この記事を読んで、全ての地方銀行のPBR(株価純資産倍率)が1倍未満の状態になっている、と知って驚きました。
さらに、地方銀行だけではなく銀行全てで言っても、
セブン銀行とあおぞら銀行を除く全ての銀行のPBR(株価純資産倍率)が1倍未満の状態になっている、と知ってさらに驚きました。
PBR(株価純資産倍率)が最も低い銀行は高知銀行であり、0.19倍とのことです。
地方銀行を中心に、銀行株のほとんどが株価が著しく低い水準で推移している状態にあるわけです。

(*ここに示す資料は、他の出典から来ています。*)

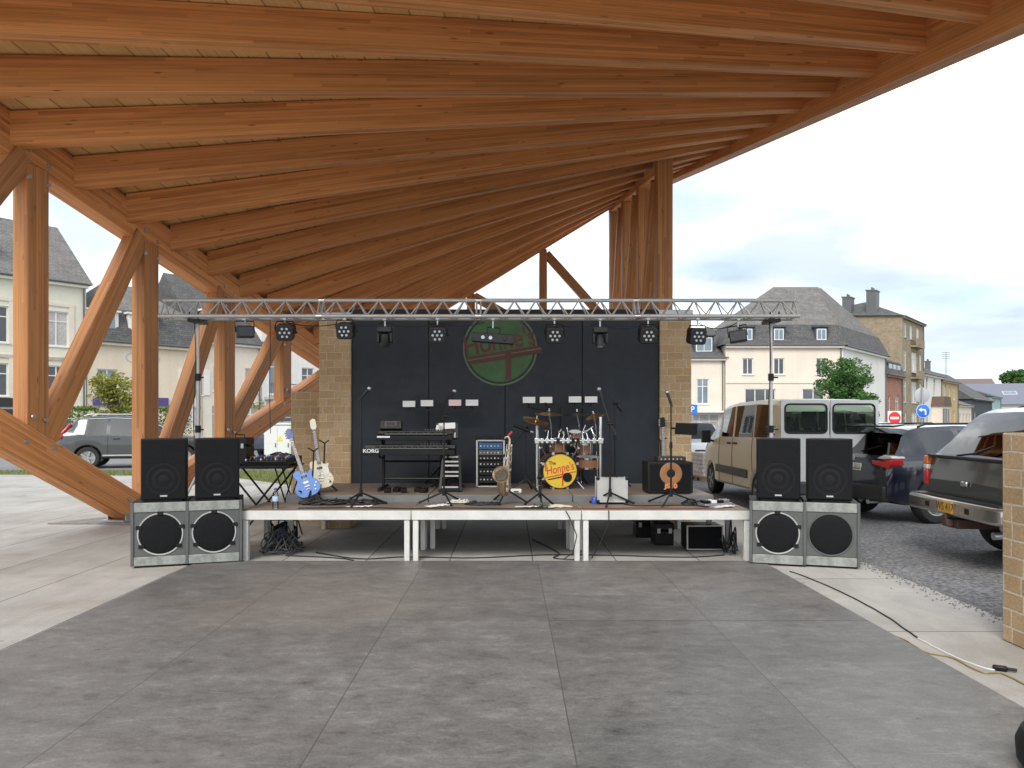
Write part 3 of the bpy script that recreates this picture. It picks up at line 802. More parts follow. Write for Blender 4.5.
def mic_stand(x, y, z, hp, label, rot=.3, boom=None, micd=None, miclab=None, r=.3, th=.010):
    t = thing('microphone_stand', label, 'microphone stand', (x, y, z), 0, 'microphone stands on the stage')
    tripod(t, .14, r, rot)
    mb = MB(); mb.tube([(0, 0, .1), (0, 0, hp * .58)], th * 1.25, 10); mb.tube([(0, 0, hp * .55), (0, 0, hp)], th * .85, 10); mb.build('pole', BLACKM, t, world=False)
    mb = MB(); mb.cyl((0, 0, hp * .56), (0, 0, hp * .62), .019, .017, 12); mb.build('clutch', BLACK, t, world=False)
    end = V((0, 0, hp))
    if boom:
        e, b_ = V(boom[0]), V(boom[1])
        mb = MB(); mb.tube([b_, (0, 0, hp), e], th * .8, 8); mb.cyl(b_, b_ + (b_ - e).normalized() * -.09, .016, .016, 10); mb.build('boom', BLACKM, t, world=False)
        mb = MB(); mb.cyl((-.03, 0, hp), (.04, 0, hp), .02, .02, 10); mb.build('knob', BLACK, t, world=False)
        end = e
    if micd is not None:
        mb = MB(); mb.tube([end, end + V(micd).normalized() * .05], .017, 10); mb.build('clip', BLACK, t, world=False)
        mic('microphone', V((x, y, z)) + end + V(micd).normalized() * .13, micd, miclab)
    return t
p = gnd(361, 505, .575)
mic_stand(p.x, p.y, .575, 1.27, 'tall straight microphone stand near the left pillar', .35, None, (.25, .1, .3), 'vocal microphone on the leftmost stand in front of the backdrop edge')
p = gnd(444, 504, .575)
mic_stand(p.x, p.y, .575, 1.05, 'microphone stand in front of the right end of the keyboards', .9, ((.03, .12, 1.26), (-.02, -.06, 1.0)), (.2, .2, .25), 'microphone between the two left pairs of lit panels')
p = gnd(610, 505, .575)
mic_stand(p.x, p.y, .575, .96, 'boom microphone stand in front of the silver case', .25, ((-.10, .12, 1.33), (.05, -.1, .82)), None)
mic('microphone', V((p.x - .11, p.y + .14, .575 + 1.36)), (-.1, .1, .4), 'microphone on top of the boom in front of the silver case')
p = gnd(671, 505, .575)
mst = mic_stand(p.x, p.y, .575, 1.2, 'microphone stand with black clip-on tray in front of the bass amplifier', .05, None, (-.08, .1, .3), 'microphone on the stand in front of the right stone pillar', r=.37)
mb = MB(Matrix.Translation((.18, .0, .90)) @ Matrix.Rotation(R_(12), 4, 'X') @ Matrix.Rotation(R_(3), 4, 'Y')); mb.b2(-.13, .13, -.012, .012, -.07, .07); mb.b2(-.19, -.12, -.01, .01, -.012, .012); mb.build('tray', BLACK, mst, bevel=.006, world=False)
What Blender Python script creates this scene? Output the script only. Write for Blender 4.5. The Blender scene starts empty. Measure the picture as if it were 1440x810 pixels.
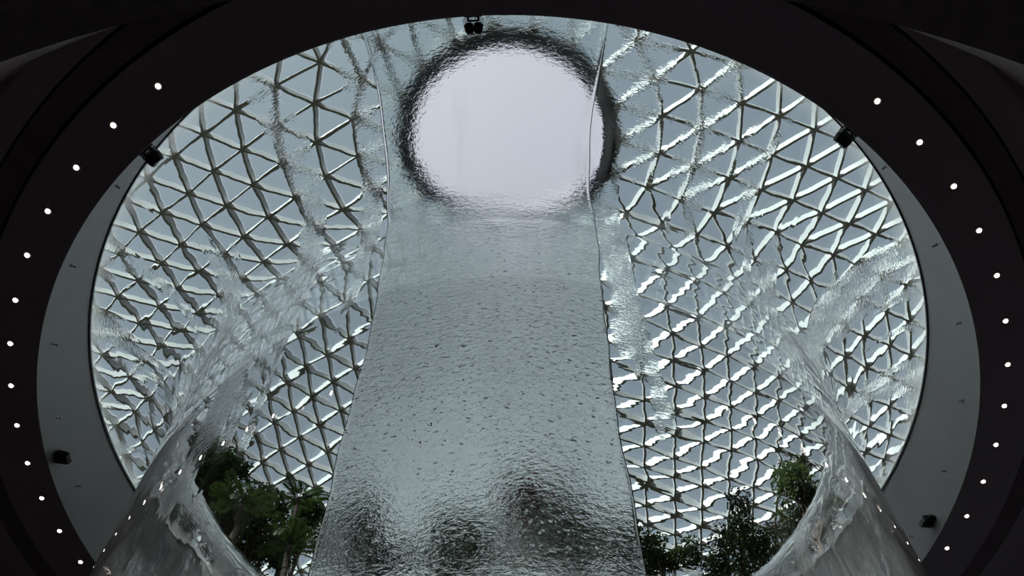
import bpy, bmesh, math, random
from math import sin, cos, pi, radians, sqrt, atan2
from mathutils import Vector, Matrix
random.seed(7)
C = bpy.context.scene.collection
SC = bpy.context.scene
S = 12.0            # metres per design unit (height of the lit soffit above the camera)
CZ = 1.6            # eye height
D = 0.93583         # design distance from the camera to the axis of the funnel
AX = Vector((0.0, D*S, 0.0))

# ------------------------------------------------------------------ camera
cam = bpy.data.cameras.new('camera'); camo = bpy.data.objects.new('camera', cam); C.objects.link(camo)
cam.sensor_width = 36.0; cam.lens = 36.0*1130.185/1440.0
cam.clip_start = 0.05; cam.clip_end = 2000
PITCH = radians(60.735)
camo.location = (0, 0, CZ); camo.rotation_euler = (pi/2+PITCH, 0, 0)
cam.shift_x = -(715-720)/1440.0
SC.camera = camo

# ------------------------------------------------------------------ sky, sun, exposure
SUN = Vector((-0.50, -0.46, 0.74)).normalized()
w = bpy.data.worlds.new('sky'); SC.world = w; w.use_nodes = True
nt = w.node_tree; nt.nodes.clear()
def N(nt, t, **k):
    n = nt.nodes.new(t)
    for a, b in k.items():
        if a.startswith('i_'):
            key = a[2:]
            n.inputs[int(key) if key.isdigit() else key].default_value = b
        else: setattr(n, a, b)
    return n
tc = N(nt, 'ShaderNodeTexCoord')
dot = N(nt, 'ShaderNodeVectorMath', operation='DOT_PRODUCT'); dot.inputs[1].default_value = SUN
nt.links.new(tc.outputs['Generated'], dot.inputs[0])
mr = N(nt, 'ShaderNodeMapRange', i_1=-0.2, i_2=1.0, i_3=0.0, i_4=1.0); nt.links.new(dot.outputs['Value'], mr.inputs[0])
pw = N(nt, 'ShaderNodeMath', operation='POWER', i_1=6.0); nt.links.new(mr.outputs[0], pw.inputs[0])
cr = N(nt, 'ShaderNodeMix', data_type='RGBA'); nt.links.new(pw.outputs[0], cr.inputs[0])
cr.inputs[6].default_value = (0.49, 0.515, 0.60, 1); cr.inputs[7].default_value = (1.6, 1.6, 1.65, 1)
cn = N(nt, 'ShaderNodeTexNoise', i_Scale=2.2, i_Detail=5.0); nt.links.new(tc.outputs['Generated'], cn.inputs['Vector'])
cm = N(nt, 'ShaderNodeMapRange', i_1=0.42, i_2=0.68, i_3=0.0, i_4=0.45); nt.links.new(cn.outputs['Fac'], cm.inputs[0])
cl = N(nt, 'ShaderNodeMix', data_type='RGBA'); nt.links.new(cm.outputs[0], cl.inputs[0]); nt.links.new(cr.outputs[2], cl.inputs[6])
cl.inputs[7].default_value = (0.60, 0.60, 0.66, 1)
bg = N(nt, 'ShaderNodeBackground', i_Strength=1.0); nt.links.new(cl.outputs[2], bg.inputs[0])
wo = N(nt, 'ShaderNodeOutputWorld'); nt.links.new(bg.outputs[0], wo.inputs[0])
sl = bpy.data.lights.new('sun', 'SUN'); sl.energy = 15.0; sl.angle = radians(4.0); sl.color = (1.0, 0.95, 0.88)
so = bpy.data.objects.new('sun', sl); C.objects.link(so); so.rotation_euler = SUN.to_track_quat('Z', 'Y').to_euler()
so.location = (0, 0, 120)
SC.view_settings.view_transform = 'Standard'; SC.view_settings.look = 'None'
SC.view_settings.exposure = 0.17; SC.view_settings.gamma = 1.0; SC.view_settings.use_curve_mapping = False
cy = SC.cycles
cy.max_bounces = 14; cy.transmission_bounces = 12; cy.transparent_max_bounces = 32; cy.glossy_bounces = 4; cy.diffuse_bounces = 6
cy.sample_clamp_indirect = 4.0; cy.use_denoising = True; cy.blur_glossy = 0.5
cy.caustics_reflective = False; cy.caustics_refractive = True

# ------------------------------------------------------------------ materials
def new_mat(name):
    m = bpy.data.materials.new(name); m.use_nodes = True; m.node_tree.nodes.clear(); return m
def coord(nt, scale=(1, 1, 1), kind='Object'):
    tc = N(nt, 'ShaderNodeTexCoord'); mp = N(nt, 'ShaderNodeMapping'); mp.inputs['Scale'].default_value = scale
    nt.links.new(tc.outputs[kind], mp.inputs[0]); return mp.outputs[0]
def mat(name, c1, c2=None, rough=0.6, metal=0.0, scale=3.0, stretch=(1, 1, 1), bump=0.0, spec=0.5, emit=None, es=0.0):
    m = new_mat(name); nt = m.node_tree
    p = N(nt, 'ShaderNodeBsdfPrincipled', i_Roughness=rough, i_Metallic=metal)
    p.inputs['Specular IOR Level'].default_value = spec
    c2 = c2 or tuple(x*0.8 for x in c1)
    v = coord(nt, stretch)
    n = N(nt, 'ShaderNodeTexNoise', i_Scale=scale, i_Detail=4.0); nt.links.new(v, n.inputs['Vector'])
    r = N(nt, 'ShaderNodeMapRange', i_1=0.35, i_2=0.65); nt.links.new(n.outputs['Fac'], r.inputs[0])
    x = N(nt, 'ShaderNodeMix', data_type='RGBA'); nt.links.new(r.outputs[0], x.inputs[0])
    x.inputs[6].default_value = (*c1, 1); x.inputs[7].default_value = (*c2, 1)
    nt.links.new(x.outputs[2], p.inputs['Base Color'])
    if bump:
        b = N(nt, 'ShaderNodeBump', i_Distance=bump); nt.links.new(n.outputs['Fac'], b.inputs['Height']); nt.links.new(b.outputs[0], p.inputs['Normal'])
    if emit:
        p.inputs['Emission Color'].default_value = (*emit, 1); p.inputs['Emission Strength'].default_value = es
    o = N(nt, 'ShaderNodeOutputMaterial'); nt.links.new(p.outputs[0], o.inputs[0])
    return m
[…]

銀行株のPBR(株価純資産倍率)が1倍未満の状態になっている理由については私には分からないのですが、
昨日も書きましたように、貸借対照表の純資産の金額は、会社の解散価値(株式の本源的価値)を表すわけではありません。
したがって、たとえPBR(株価純資産倍率)が1倍未満の状態であろうとも、
株価が解散価値を下回って推移をしている、ということを意味しているわけでは決してないのです。

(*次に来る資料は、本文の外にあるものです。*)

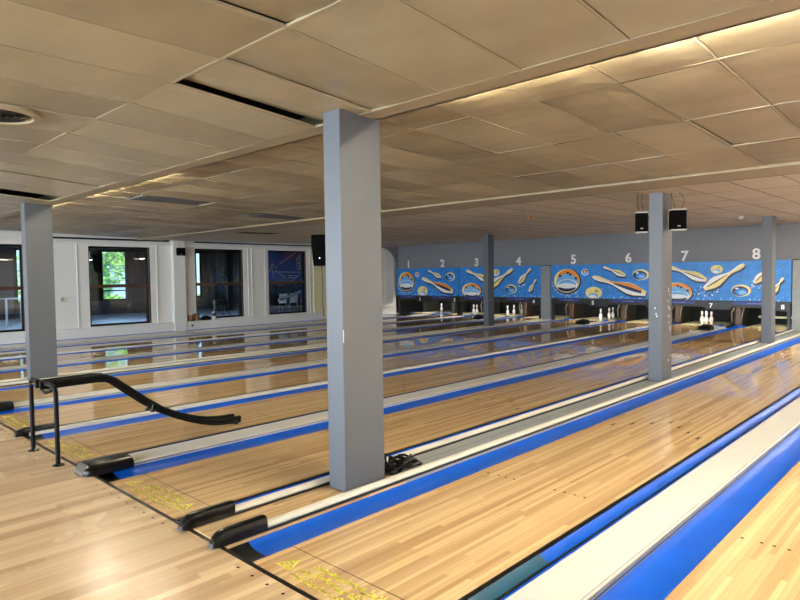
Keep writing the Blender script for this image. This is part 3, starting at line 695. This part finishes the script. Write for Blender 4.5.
# pin deck lamps tucked up behind the valances
for k in range(1, 9):
    xc_ = XL[k]+LW/2; c = (xc_, 18.35, .70); t = thing('pin_deck_lamp', f'lamp tucked behind the valance lighting the pins of lane {k}', 'lamp', c, group='pin deck lamps')
    b = MB(); b.box(xc_-.45, xc_+.45, 18.31, 18.39, .68, .74); b.build('housing', 'white', t, off=c)
    b = MB(); b.tube([(xc_-.43, 18.41, .675), (xc_+.43, 18.41, .675)], .013, 8); b.build('tube', 'decktube', t, smooth=True, off=c)
# kickbacks between pits
def kickback(x, w, label, brown):
    c = (x, 19.3, 0); t = thing('kickback', label, 'pit divider', c, group='pit side walls between the pin decks')
    b = MB(); b.box(x-w/2, x+w/2, 19.62, 20.40, -.09, .74); b.build('side_board', 'kickg', t, off=c)
    if brown:
        s = MB(); xx = x-w/2-.004
        for sx in (-1, 1):     # curved worn wooden facing
            xa = x+sx*(w/2+.004)
            prof = [(y_+.47, z_) for y_, z_ in ((19.12, .0), (19.35, .02), (19.30, .25), (19.18, .45), (19.12, .72), (19.04, .72), (19.06, .45), (19.12, .22))]
            s.prism_x(prof, xa-.012, xa+.012)
        s.box(x-w/2+.02, x+w/2-.02, 19.57, 19.62, .0, .70)
        s.build('wood_facing', 'kick', t, off=c)
        a = MB(); a.tube([(x-w/2-.06, 19.50, .08), (x-w/2-.05, 19.42, .35), (x-w/2+.12, 19.34, .70)], .022, 8); a.tube([(x+w/2+.02, 19.5, .05), (x+w/2+.05, 19.45, .30), (x+w/2+.16, 19.38, .66)], .018, 8)
        a.build('sweep_arm', 'greytrim', t, smooth=True, off=c)
for k in range(1, 8):
    x = (XR[k]+XL[k+1])/2; w = .16
    kickback(x, w, f'dark pit side wall between the pins of lanes {k} and {k+1}', k not in (1,))
kickback(XL[1]-.12, .2, 'dark pit side wall at the window end of lane 1', False)
kickback(XR[8]+.15, .24, 'dark pit side wall beside lane 8 near the post', False)
# pit cushions with a pale ledge
for k in range(1, 9):
    c = (XL[k]+LW/2, 20.6, 0); b = MB(); b.box(XL[k]-.05, XR[k]+.05, 20.5, 20.84, -.05, .55, 0); b.box(XL[k]-.05, XR[k]+.05, 20.42, 20.5, .16, .22, 1 if k == 8 else 0)
    tag(b.build('pit_cushion', ['pit', 'deck'], off=c), f'black pit cushion {"with pale ledge " if k == 8 else ""}behind the pins of lane {k}', 'pit cushion', 'pit cushions')

# ------------------------------------------------------------------ pins
def make_pin():
    t = thing('bowling_pin', 'pin', 'bowling pin')
    pf = [(.0, 0), (.026, .0), (.0285, .012), (.037, .05), (.050, .09), (.0595, .115), (.0605, .125), (.056, .155), (.044, .19), (.031, .225), (.0235, .250), (.0235, .275), (.028, .305), (.0322, .335), (.031, .355), (.024, .372), (.012, .3805), (.0, .382)]
    b = MB(); b.lathe(pf, seg=20); b.build('pin_body', 'pin', t, smooth=True)
    for z0, z1, r0, r1 in ((.228, .240, .0312, .0272), (.252, .264, .0245, .0245)):
        b = MB(); b.lathe([(r0-.004, z0), (r0, z0), (r1, z1), (r1-.004, z1)], seg=20); b.build('neck_stripe', 'pinred', t, smooth=True)
    return t
P0 = make_pin()
def put_pins(spots):
    first = True
    for (x, y, lb, rx, grp) in spots:
        o = P0 if first else copy_tree(P0); first = False
        o.location = (x, y, .0); o.rotation_euler = (0, 0, rx); tag(o, lb, 'bowling pin', grp)
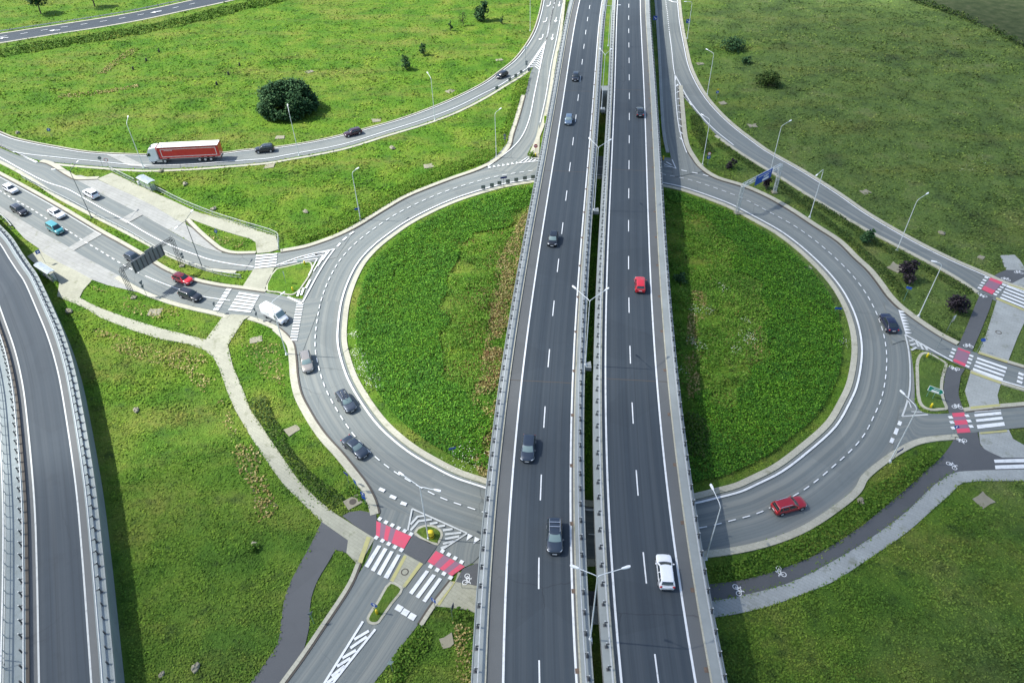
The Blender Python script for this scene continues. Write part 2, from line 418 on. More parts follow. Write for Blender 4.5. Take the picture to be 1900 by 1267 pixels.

記事には、地方銀行を取り巻く競争環境について次のように書かれています。

>地銀は低金利によって厳しい事業環境が続く。

地方銀行の収益性は今後も低迷し続けると市場の投資家は判断しており、さらに、
地方銀行は当期純損失を慢性的に計上するようになり、その結果、長期的には平均して純資産の60パーセントが失われるであろう、
と市場の投資家は予想をしている、と株価の動向を分析するべきだと思います。
例えば、高知銀行は、当期純損失を慢性的に計上するようになる結果、長期的には純資産の81パーセントが失われる、
と市場の投資家は予想をしている、と株価の動向を分析するべきだと思います。
例えば、当期純損失を計上する結果、高知銀行が遠い将来の時点において合計して現在の純資産の金額の81パーセントを失うと、
その時PBR(株価純資産倍率)はちょうど1倍になるわけです。
市場の投資家が会社の解散の時のことまで予想し株式の取引に織り込んでいるとすると、そのような分析ができると思います。
現時点の貸借対照表の純資産(純資産の簿価)ではなく、遠い将来の解散時の貸借対照表の純資産(純資産の簿価)
のことを市場の投資家が予想し織り込んでいるとすると、そのような分析ができると思います。
現時点の貸借対照表の純資産(純資産の簿価)は決して会社の解散価値を表さないのですが、
市場の投資家が予想する遠い将来における解散時の貸借対照表の純資産(純資産の簿価)は会社の解散価値を表すのです。
理論的には、市場の投資家は、各自が予想を行った会社の解散価値に基づき株式の取引を行っているだけなのです。
現時点の純資産の金額から計算するとPBRは0.19倍かもしれませんが、市場の投資家にとっては、実はPBRは1倍なのです。